Ottobre 2000. È ormai sera quando la notizia giunge in Italia: Emilia muore in un incidente d’auto a Encarnación, in Paraguay. Suo marito Giancarlo è ferito gravemente. Molto gravemente. È un colpo improvviso e imprevisto. Un urto che lascia sospesi. Stordisce. Il tempo scompare, la parola scompare, nemmeno la domanda sul perché sembra poter trovare spazio.



Don Luigi Giussani conosce gli amici di Emilia. Sa lo smarrimento del momento. Sa che ogni cosa di quel che accade chiede un senso. Il giorno dopo, per tutti, dedica un messaggio a Emilia. Niente è risparmiato del dolore del momento, ma a tutti è offerto un criterio con cui poter stare ritti di fronte a quel che è accaduto: “Saggia e ardente: così è stata tra noi la vita di Emilia col consorte Giancarlo Cesana. Erano partiti per il Paraguay accettando gli inviti ripetuti dell’entusiasta Giò. Un grave incidente di automobile ha causato la morte di Emilia. Il Signore l’aveva conservata per suo marito e i suoi figli, e quindi per tutti noi; e così il silenzio, che nel suo carattere era naturale e profondo, si identifichi più facilmente ora per noi nell’attesa della finale resurrezione di Cristo. Ogni comunità preghi il Signore perché Emilia interceda per noi che, ancora in cammino, partecipiamo della sua purità e della sua gioia”.



Oggi, a poco più di vent’anni dalla scomparsa di Emilia, la sua vita, la sua storia umana è raccontata in una mostra esposta al Meeting di Rimini (padiglione C3). Chi trascorresse un po’ di tempo in compagnia dei testi della mostra e, soprattutto, delle testimonianze raccolte nel volume che accompagna la mostra, ne riemergerebbe con un’ultima, inevasa domanda: cosa significa, o, meglio, com’è potuto accadere che particolari si direbbe insignificanti, in sé persino banali, possano essersi scolpiti nella memoria, a distanza di anni, così precisi e vivi e talmente carichi di senso da apparire impropri?

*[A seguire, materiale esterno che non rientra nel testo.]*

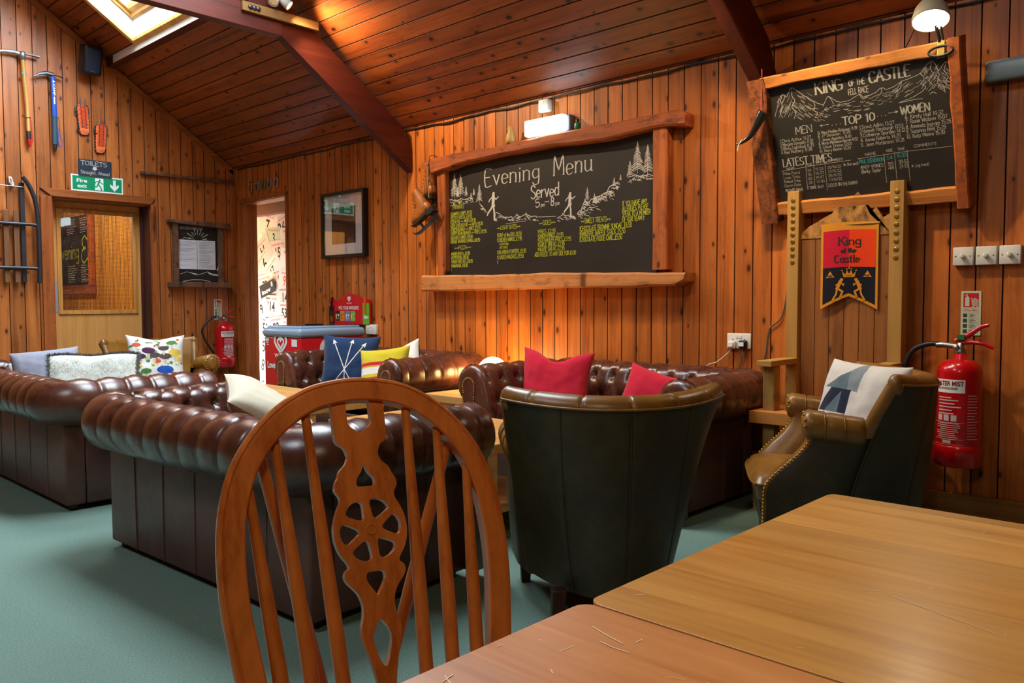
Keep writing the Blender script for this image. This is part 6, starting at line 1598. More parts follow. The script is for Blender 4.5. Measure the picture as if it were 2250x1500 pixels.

Lì, tra i ricordi, i fatti, le riflessioni, si vedrebbe assurgere a protagonisti uno scambio di battute al telefono, una frase semplice e piena in risposta all’amico in ambasce per aver combinato un guaio, una postura nei giochi con i figli, l’essere chiamata “amica”, un sorriso, il dono di un giocattolo, il rimestar di un risotto. Eppure, nella banalità di quelle circostanze, c’è di più. Molto di più. Ben lo sappiamo: ci sono persone, o momenti di persone che, entrando nell’orizzonte della nostra esperienza, aprono e squarciano un varco tra il nostro mondo e un altro mondo. Non che lo spieghino, no. Ma lo rivelano. È un’irruzione improvvisa e inattesa che sorprende e di cui non si sa spiegare, se ci si pensa bene, come avvenga e perché. Appare, d’improvviso, come un miracolo.

Quella di Emilia è una storia semplice. La mostra racconta i suoi primi passi a Carate Brianza. L’incontro con il futuro marito, Giancarlo. La vita in famiglia: i tre figli, i ragazzi presi in affido, i primi germi di quello che poi diventerà In-Presa, l’opera educativa da lei fondata e che oggi si prende cura di oltre 400 ragazzi che vivono situazioni di difficoltà.

La natura di Emilia è tanto silenziosa e riservata da farla credere naturalmente solitaria. Invece la sua vita è uno zampillare di amicizie. Emilia non si è mai concepita da sola. E nel suo incontrare le persone con i loro bisogni ha un metodo semplice. Chiede a tutti un aiuto. Tanto era esigente per la felicità dei propri ragazzi (“Questi ragazzi meritano di più. C’è da fargli scoprire di più la bellezza della vita”, diceva), tanto non giudica e non pretende da chi le sta intorno. Emilia non si lamenta della pochezza di risorse, anche economiche, che pur occorrerebbero per le tante cose da fare, né si lamenta della pochezza di generosità o di intraprendenza o di scaltrezza e intelligenza progettuale di chi le sta intorno. Lei chiede e ognuno dà quel che può e come può, se ritiene. Come dice un amico brianzolo, Emilia “fa il fuoco con la legna che ha”.

Don Luigi Giussani ebbe a dire di lei: “Emilia è come una stufa, la sua presenza è capace di scaldare il luogo dove si trova”. A 20 anni dalla sua scomparsa, questa presenza continua a scaldare. E’ il segno di una presenza che c’è ancora.